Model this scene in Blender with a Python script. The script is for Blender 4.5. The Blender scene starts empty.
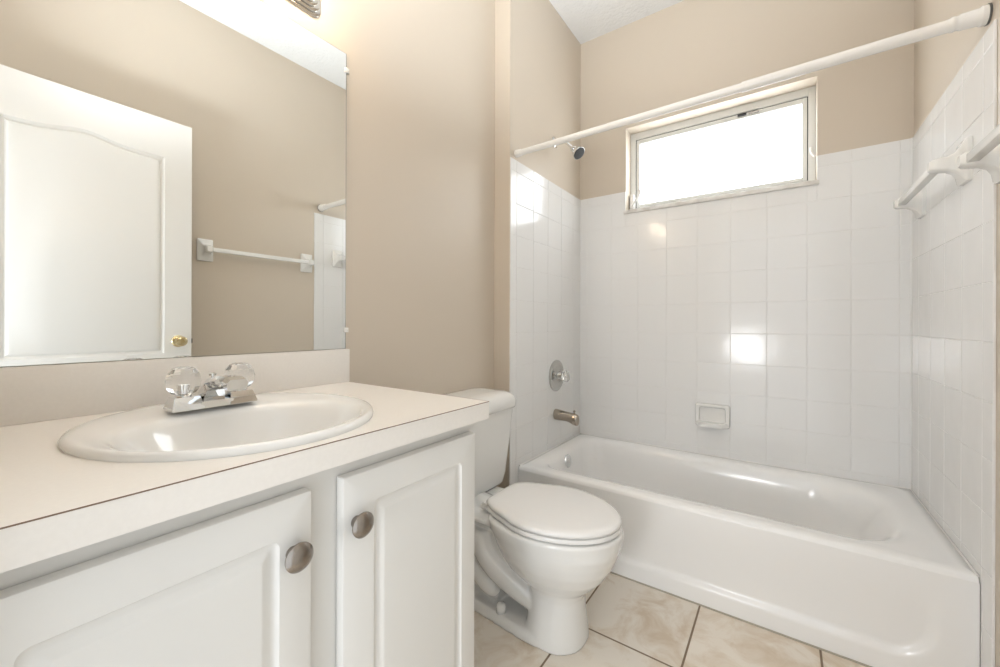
import bpy, bmesh, math, random
from mathutils import Vector, Matrix
random.seed(7)
C = bpy.context.scene.collection
SC = bpy.context.scene
PI = math.pi

# ---------------------------------------------------------------- camera, world, light, exposure
cam_d = bpy.data.cameras.new('camera')
cam = bpy.data.objects.new('camera', cam_d); C.objects.link(cam)
cam.location = (1.0713, -2.4291, 1.0623)
YAW, ROLL = math.radians(35.0848), math.radians(0.1744)
Fv = Vector((-math.sin(YAW), math.cos(YAW), 0)); Rv = Vector((math.cos(YAW), math.sin(YAW), 0)); Uv = Vector((0, 0, 1))
R2 = Rv*math.cos(ROLL) + Uv*math.sin(ROLL); U2 = Uv*math.cos(ROLL) - Rv*math.sin(ROLL)
m = Matrix((R2, U2, -Fv)).transposed().to_4x4(); m.translation = cam.location
cam.matrix_world = m
cam_d.sensor_width = 36; cam_d.lens = 36*0.40254; cam_d.shift_y = -0.00933; cam_d.clip_start = 0.01
SC.camera = cam

world = bpy.data.worlds.new('world'); SC.world = world; world.use_nodes = True
bg = world.node_tree.nodes['Background']; bg.inputs[0].default_value = (0.90, 0.95, 1.0, 1); bg.inputs[1].default_value = 0.75

def lamp(name, kind, loc, energy, color, size=0.1, rot=None, size_y=None):
    d = bpy.data.lights.new(name, kind); d.energy = energy; d.color = color
    if kind == 'AREA':
        d.size = size
        if size_y: d.shape = 'RECTANGLE'; d.size_y = size_y
    else: d.shadow_soft_size = size
    o = bpy.data.objects.new(name, d); C.objects.link(o); o.location = loc
    if rot: o.rotation_euler = rot
    return o
# lamp in the hall behind the camera, shining in through the doorway (its shadows of the rod and the door are in the photograph)
lamp('hall_lamp', 'POINT', (0.72, -3.40, 0.78), 18, (0.95, 0.97, 1.0), 0.22)
# the photographer's flash, bounced off the ceiling
bounce = lamp('bounce_flash', 'SPOT', (0.88, -2.40, 1.42), 90, (0.88, 0.94, 1.0), 0.08)
bounce.rotation_euler = (Vector((0.60, -1.60, 2.88))-bounce.location).to_track_quat('-Z', 'Y').to_euler()
bounce.data.spot_size = math.radians(97); bounce.data.spot_blend = 1.0
portal = lamp('doorway_portal', 'AREA', (0.97, -2.46, 1.065), 1, (1, 1, 1), 0.85, (PI/2, 0, 0), 2.13)
portal.data.cycles.is_portal = True

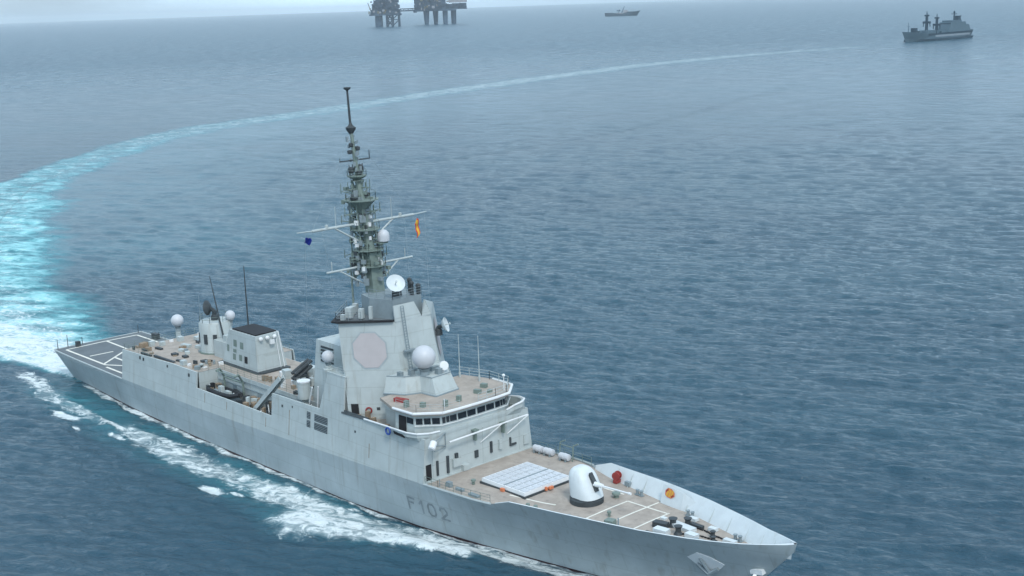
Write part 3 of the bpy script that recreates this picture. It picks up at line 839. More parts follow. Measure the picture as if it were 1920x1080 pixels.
# things on the bridge roof
eq = MB()
for x, y, a, b, h in [(98.2,-5.6,0.6,0.5,0.6),(99.6,-1.2,0.5,0.5,0.7),(98.9,2.4,0.9,0.5,0.5),(97.6,4.6,0.8,0.6,0.5),(96.6,-6.8,0.5,0.5,0.8),(99.8,3.6,0.5,0.5,0.4),(100.0,-3.6,0.5,0.4,0.8)]: eq.cb((x, y, 14.40), (a, b, h), 0.3)
eq.build('roof_locker', 'mast', RFo)
eq = MB(); eq.cb((94.6,-6.0,14.40), (1.9,0.6,0.45), 0.25); eq.build('cable_reel', 'red', RFo)
eq = MB(); eq.lathe((94.4,-5.9,13.0), [(0.36,0),(0.36,0.15)], 12, (0,-1,0)); eq.build('loudspeaker', 'black', WHm)
wp = MB()
for x, y, h in [(91.9,5.6,5.6),(95.2,6.0,5.9)]: wp.tube((x, y, 14.4), (x, y, 14.4+h), 0.07, 0.03, 5); wp.tube((x, y, 14.4), (x, y, 15.1), 0.13, 0.13, 6)
wp.build('whip_aerial', 'grey', FR)
jp = MB(); jp.tube((100.4,5.4,14.4), (100.4,5.4,16.2), 0.07, 0.05); jp.sphere((100.4,5.4,16.3), 0.2, 8, 6)
jp.tube((101.1,-4.7,14.4), (101.1,-4.7,15.8), 0.05); jp.build('signal_lamp_post', 'white', FR)
# front wall fittings
fx = 101.5
ff = MB()
ff.box(fx, fx+0.06, -8.25, -7.45, 6.75, 8.65); ff.build('front_door', 'black', SS)
ff = MB()
for y0, y1, z0, z1, d in [(-6.7,-6.45,7.0,8.8,0.2),(-5.15,-4.85,6.9,9.0,0.22),(-3.85,-3.45,7.4,9.0,0.25),(-0.75,-0.2,7.6,8.5,0.15),(1.75,2.05,7.6,9.0,0.2),(4.95,5.15,7.6,8.7,0.2),(5.15,6.0,7.6,7.85,0.2)]:
    ff.box(fx, fx+d, y0, y1, z0, z1)
ff.build('front_wall_locker', 'dark', SS)
ff = MB()
for y0, y1, z0, z1, d in [(-2.9,-1.9,6.6,7.3,0.5),(-4.3,-3.1,7.4,8.4,0.35),(3.1,3.6,7.7,8.9,0.3),(7.3,8.1,7.2,8.4,0.2),(-7.2,-6.9,6.6,10.5,0.08),(0.6,0.7,6.7,11.2,0.08),(6.6,6.7,6.7,11.2,0.08)]:
    ff.box(fx, fx+d, y0, y1, z0, z1)
ff.box(fx, fx+0.25, -8.7, 8.7, fz+0.05, fz+0.22)
ff.build('front_wall_fitting', 'grey', SS)
ff = MB()
for y, zt in ((-0.8,11.2),(3.75,11.0)):
    ff.box(fx, fx+0.55, y-0.12, y+0.12, zt-1.3, zt); ff.box(fx, fx+0.7, y-0.35, y+0.35, zt-0.12, zt+0.06)
ff.build('boom_bracket', 'mast', SS)
bo = MB(); bo.tube((102.3,-5.2,10.9), (102.3,7.4,11.2), 0.12, 0.09, 8)
for y0, y1 in ((0.2,3.2),(4.6,7.4)): bo.tube((101.6,y0,9.3), (102.5,y1,11.25), 0.06)
bo.build('storage_boom', 'white', SS)
lt = MB(); lt.lathe((102.7,-8.0,11.35), [(0.1,-0.5),(0.42,-0.4),(0.42,0.5),(0.3,0.62)], 12, (0.3,-0.6,-0.5)); lt.build('searchlight', 'white', SS, True)
lf = MB(); lf.tube((102.5,-7.8,11.4), (101.6,-5.2,11.9), 0.07); lf.tube((102.5,-7.8,11.2), (101.6,-5.2,10.3), 0.07); lf.tube((101.6,-5.2,10.2), (101.6,-5.2,12.0), 0.06); lf.tube((102.4,-7.6,10.4), (101.6,-5.2,10.1), 0.05); lf.build('lamp_bracket', 'midgrey', SS)
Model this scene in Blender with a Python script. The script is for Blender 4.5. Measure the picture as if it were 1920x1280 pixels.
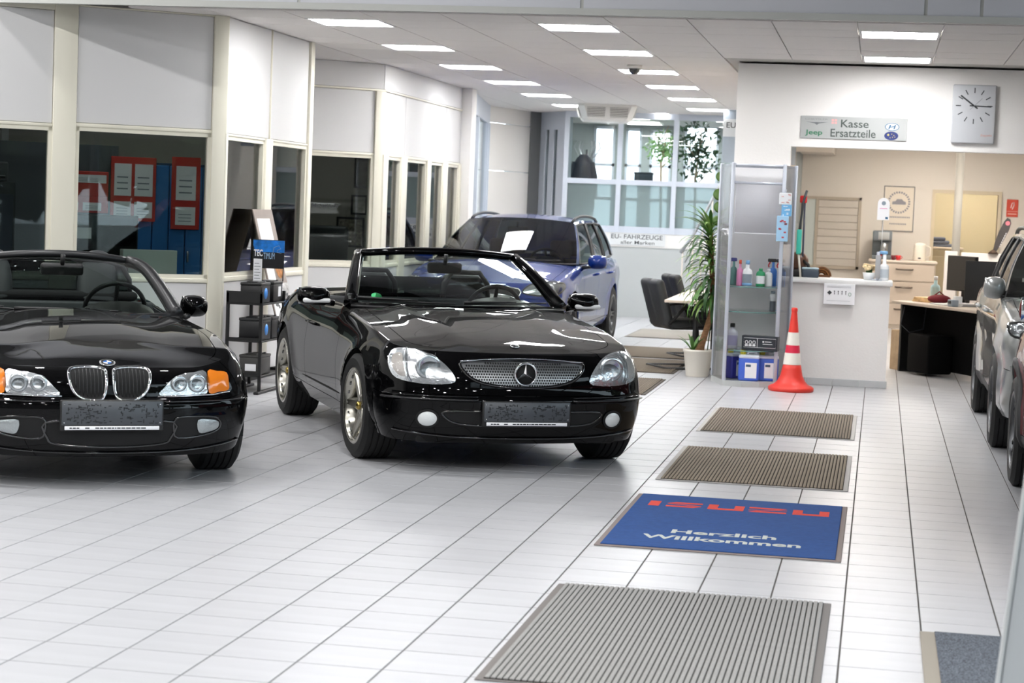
import bpy, bmesh, math, random
import numpy as np
from mathutils import Vector, Matrix
from mathutils.bvhtree import BVHTree

random.seed(7)
rng = np.random.RandomState(11)
for o in list(bpy.data.objects):
    bpy.data.objects.remove(o)
SC = bpy.context.scene
COL = SC.collection
PI = math.pi

# ------------------------------------------------------------------ camera
F_PX, PITCH, YAW, ROLL, CAM_H = 3711.9, -0.0685190917, -0.181497851, 0.0395630652, 1.56868
def cam_axes():
    f = Vector((math.sin(YAW) * math.cos(PITCH), math.cos(YAW) * math.cos(PITCH), math.sin(PITCH)))
    r = Vector((math.cos(YAW), -math.sin(YAW), 0.0))
    u = r.cross(f)
    c, s = math.cos(ROLL), math.sin(ROLL)
    return r * c + u * s, u * c - r * s, f
AX, AY, AF = cam_axes()
cam = bpy.data.cameras.new('camera')
cam.sensor_width = 36.0
cam.lens = F_PX * 36.0 / 1920.0
cam.clip_start, cam.clip_end = 0.05, 400
cam.dof.use_dof = True
cam.dof.focus_distance = 12.3
cam.dof.aperture_fstop = 5.0
co = bpy.data.objects.new('camera', cam)
M3 = Matrix((AX, AY, -AF)).transposed()
co.matrix_world = Matrix.Translation((0, 0, CAM_H)) @ M3.to_4x4()
COL.objects.link(co)
SC.camera = co

# ------------------------------------------------------------------ sky, daylight, exposure
world = bpy.data.worlds.new('overcast_sky')
SC.world = world
world.use_nodes = True
wb = world.node_tree.nodes['Background']
wb.inputs[0].default_value = (0.80, 0.90, 1.0, 1)
wb.inputs[1].default_value = 2.0
SC.view_settings.view_transform = 'Standard'
SC.view_settings.look = 'None'
SC.view_settings.gamma = 1.0
SC.view_settings.use_curve_mapping = False
SC.view_settings.exposure = 1.53
LED_WATT = 13.0          # radiance of the LED ceiling panels
HALL_WATT = 240.0          # radiance of the downlights in the high front hall
OFFICE_WATT = 15.5        # radiance of the panels in the parts office
SC.cycles.use_denoising = True
SC.cycles.max_bounces = 10
SC.cycles.diffuse_bounces = 4
SC.cycles.glossy_bounces = 5
SC.cycles.transmission_bounces = 8
SC.cycles.transparent_max_bounces = 16
SC.cycles.caustics_reflective = False
SC.cycles.caustics_refractive = False
SC.cycles.sample_clamp_indirect = 6.0

def portal(name, loc, rot, sx, sy):          # sky portals in the glazed openings
    l = bpy.data.lights.new(name, 'AREA')
    l.shape = 'RECTANGLE'; l.size = sx; l.size_y = sy
    l.cycles.is_portal = True
    o = bpy.data.objects.new(name, l)
    o.location = loc; o.rotation_euler = rot
    COL.objects.link(o)
portal('side_portal', (4.92, 6.2, 2.0), (PI / 2, 0, PI / 2), 16.5, 3.9)

# ------------------------------------------------------------------ pixel rays (photo frame 1920x1280) for measuring
def ray(u, v):
    return AX * ((u - 960) / F_PX) - AY * ((v - 640) / F_PX) + AF
def at_y(u, v, Y):
    d = ray(u, v); return Vector((0, 0, CAM_H)) + d * (Y / d.y)
def at_z(u, v, Z=0.0):
    d = ray(u, v); return Vector((0, 0, CAM_H)) + d * ((Z - CAM_H) / d.z)

# ------------------------------------------------------------------ materials
def lin(c):
    if isinstance(c, str):
        c = [int(c[i:i + 2], 16) / 255 for i in (1, 3, 5)]
    return tuple(x / 12.92 if x <= 0.04045 else ((x + 0.055) / 1.055) ** 2.4 for x in c)
MATS = {}
def mat(name, color, rough=0.5, metal=0.0, coat=0.0, spec=0.5, noise=None, bump=None, vary=0.0, emit=0.0, alpha=None, trans=0.0, coat_ior=1.5):
    if name in MATS: return MATS[name]
    m = bpy.data.materials.new(name); m.use_nodes = True
    nt = m.node_tree; N, L = nt.nodes, nt.links
    p = N['Principled BSDF']
    c = (*lin(color), 1)
    p.inputs['Base Color'].default_value = c
    p.inputs['Roughness'].default_value = rough
    p.inputs['Metallic'].default_value = metal
    p.inputs['Coat Weight'].default_value = coat
    p.inputs['Coat Roughness'].default_value = 0.015
    p.inputs['Coat IOR'].default_value = coat_ior
    p.inputs['Specular IOR Level'].default_value = spec
    p.inputs['Transmission Weight'].default_value = trans
    if emit:
        p.inputs['Emission Color'].default_value = c
        p.inputs['Emission Strength'].default_value = emit
    tc = N.new('ShaderNodeTexCoord')
    src = None
    if noise:
        sc, amt = noise[0], noise[1]
        n = N.new('ShaderNodeTexNoise'); n.inputs['Scale'].default_value = 1.0; n.inputs['Detail'].default_value = 5
        mp = N.new('ShaderNodeMapping')
        mp.inputs['Scale'].default_value = sc if isinstance(sc, (tuple, list)) else (sc, sc, sc)
        L.new(tc.outputs['Object'], mp.inputs[0]); L.new(mp.outputs[0], n.inputs[0])
        mr = N.new('ShaderNodeMapRange'); mr.inputs[1].default_value = 0.3; mr.inputs[2].default_value = 0.7
        mr.inputs[3].default_value = 1 - amt; mr.inputs[4].default_value = 1 + amt
        L.new(n.outputs[0], mr.inputs[0])
        src = mr.outputs[0]
    if vary:
        oi = N.new('ShaderNodeObjectInfo')
        geo = N.new('ShaderNodeNewGeometry')
        ad = N.new('ShaderNodeMath'); ad.operation = 'ADD'
        L.new(oi.outputs['Random'], ad.inputs[0]); L.new(geo.outputs['Random Per Island'], ad.inputs[1])
        fr = N.new('ShaderNodeMath'); fr.operation = 'FRACT'; L.new(ad.outputs[0], fr.inputs[0])
        mr2 = N.new('ShaderNodeMapRange'); mr2.inputs[3].default_value = 1 - vary; mr2.inputs[4].default_value = 1 + vary
        L.new(fr.outputs[0], mr2.inputs[0])
        if src is not None:
            mu = N.new('ShaderNodeMath'); mu.operation = 'MULTIPLY'
            L.new(src, mu.inputs[0]); L.new(mr2.outputs[0], mu.inputs[1]); src = mu.outputs[0]
        else: src = mr2.outputs[0]
    if src is not None:
        vm = N.new('ShaderNodeVectorMath'); vm.operation = 'SCALE'; vm.inputs[0].default_value = c[:3]
        L.new(src, vm.inputs['Scale']); L.new(vm.outputs[0], p.inputs['Base Color'])
    if bump:
        n = N.new('ShaderNodeTexNoise'); n.inputs['Scale'].default_value = bump[0]; n.inputs['Detail'].default_value = 3
        L.new(tc.outputs['Object'], n.inputs[0])
        b = N.new('ShaderNodeBump'); b.inputs['Strength'].default_value = bump[1]; b.inputs['Distance'].default_value = 0.004
        L.new(n.outputs[0], b.inputs['Height']); L.new(b.outputs[0], p.inputs['Normal'])
    if alpha is not None: p.inputs['Alpha'].default_value = alpha
    MATS[name] = m
    return m
def glass(name, tint='#e6efec', ior=1.5, boost=1.0, rough=0.0, haze=0.0, hazecol='#aabbbb'):
    if name in MATS: return MATS[name]
    m = bpy.data.materials.new(name); m.use_nodes = True
    nt = m.node_tree; N, L = nt.nodes, nt.links
    N.remove(N['Principled BSDF'])
    out = N['Material Output']
    t = N.new('ShaderNodeBsdfTransparent'); t.inputs[0].default_value = (*lin(tint), 1)
    g = N.new('ShaderNodeBsdfGlossy'); g.inputs['Roughness'].default_value = rough
    f = N.new('ShaderNodeFresnel'); f.inputs[0].default_value = ior
    k = N.new('ShaderNodeMath'); k.operation = 'MULTIPLY'; k.inputs[1].default_value = boost; k.use_clamp = True
    L.new(f.outputs[0], k.inputs[0])
    base = t.outputs[0]
    if haze:
        d = N.new('ShaderNodeBsdfDiffuse'); d.inputs[0].default_value = (*lin(hazecol), 1)
        tl = N.new('ShaderNodeBsdfTranslucent'); tl.inputs[0].default_value = (*lin(hazecol), 1)
        a = N.new('ShaderNodeAddShader') if False else N.new('ShaderNodeMixShader'); a.inputs[0].default_value = 0.55
        L.new(d.outputs[0], a.inputs[1]); L.new(tl.outputs[0], a.inputs[2])
        h = N.new('ShaderNodeMixShader'); h.inputs[0].default_value = haze
        L.new(t.outputs[0], h.inputs[1]); L.new(a.outputs[0], h.inputs[2]); base = h.outputs[0]
    x = N.new('ShaderNodeMixShader')
    L.new(k.outputs[0], x.inputs[0]); L.new(base, x.inputs[1]); L.new(g.outputs[0], x.inputs[2])
    L.new(x.outputs[0], out.inputs[0])
    MATS[name] = m
    return m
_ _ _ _
Written task — The lines from the start of the entries above through the one containing "bg = world.node_tree.nodes['Background'];" are to be retyped exactly, and no others. Pictures are left out.

Solution for this task —
Model this scene in Blender with a Python script. The script is for Blender 4.5. The Blender scene starts empty.
import bpy, bmesh, math, random
from mathutils import Vector, Matrix
random.seed(7)
C = bpy.context.scene.collection
SC = bpy.context.scene
PI = math.pi

# ---------------------------------------------------------------- camera, world, light, exposure
cam_d = bpy.data.cameras.new('camera')
cam = bpy.data.objects.new('camera', cam_d); C.objects.link(cam)
cam.location = (1.0713, -2.4291, 1.0623)
YAW, ROLL = math.radians(35.0848), math.radians(0.1744)
Fv = Vector((-math.sin(YAW), math.cos(YAW), 0)); Rv = Vector((math.cos(YAW), math.sin(YAW), 0)); Uv = Vector((0, 0, 1))
R2 = Rv*math.cos(ROLL) + Uv*math.sin(ROLL); U2 = Uv*math.cos(ROLL) - Rv*math.sin(ROLL)
m = Matrix((R2, U2, -Fv)).transposed().to_4x4(); m.translation = cam.location
cam.matrix_world = m
cam_d.sensor_width = 36; cam_d.lens = 36*0.40254; cam_d.shift_y = -0.00933; cam_d.clip_start = 0.01
SC.camera = cam

world = bpy.data.worlds.new('world'); SC.world = world; world.use_nodes = True
bg = world.node_tree.nodes['Background']; bg.inputs[0].default_value = (0.90, 0.95, 1.0, 1); bg.inputs[1].default_value = 0.75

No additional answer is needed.